The key purposes of the Workforce Innovation and Opportunity Act (WIOA) are to “improve the quality and labor market relevance of workforce investment, education, and economic development efforts to provide America’s workers with the skills and credentials necessary to secure and advance employment with family-sustaining wages and to provide America’s employers with the skilled workers the employers need to succeed in a global economy” (H.R. 803, 2014). The only way to empirically determine whether or not programs funded by WIOA attain the goals that fall under these purposes is through experimental impact evaluation. Impact evaluation is denoted by its research design: the random assignment from the same population to a group who receive training and to another group who receive no services and who are subject to some measurement such as wage gain.

Sec. 116 of WIOA states:

“For the purpose of improving the management and effectiveness of programs and activities carried out under this title, the Secretary, through grants, contracts, or cooperative agreements, shall provide for the continuing evaluation of the programs and activities under this title, including those programs and activities carried out under this section.”
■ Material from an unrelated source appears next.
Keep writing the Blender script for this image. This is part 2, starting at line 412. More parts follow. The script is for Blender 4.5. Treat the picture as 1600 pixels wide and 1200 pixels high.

Sec. 116 dictates that these types of independent evaluations must be carried out at least once every four years, and that, “evaluations conducted under this subsection shall utilize appropriate and rigorous methodology and research designs, including the use of control groups chosen by scientific random assignment methodologies.”

However, training program managers are rarely willing to allow the random assignment of training applicants to training and non-training groups, necessitating research designs that approximate experimental design. This article demonstrates how program evaluation can be productively carried out using a State funded incumbent worker training program: Wyoming’s Workforce Development Training Fund (WDTF).

For the WDTF program evaluation discussed in this article, a control group of individuals who did not receive WDTF assistance was matched to the WDTF participants for each period of the start of WDTF training. While this paper focuses specifically on the WDTF participants from second quarter 2007 (2007Q2 WDTF training cohort), the remaining 21 WDTF training cohorts for periods 2006Q3 to 2011Q4 are presented in the Appendix.

The purpose of this article is to demonstrate how valid program impact evaluation can be carried out when random assignment to training and non-training groups from the same population is not possible. A benefit of this near-experimental design is that it is unobtrusive and does not disrupt the WIOA program environment. Conclusions about training outcomes from near-experimental designs have shortcomings. However, these limitations can be addressed in particular through research replication in other settings and for other similar programs. The net result is that even though the requirement of WIOA for random assignment is unlikely to occur in many states, the intent of the law, that rigorous scientific methods guide impact analysis, can be carried out in all states.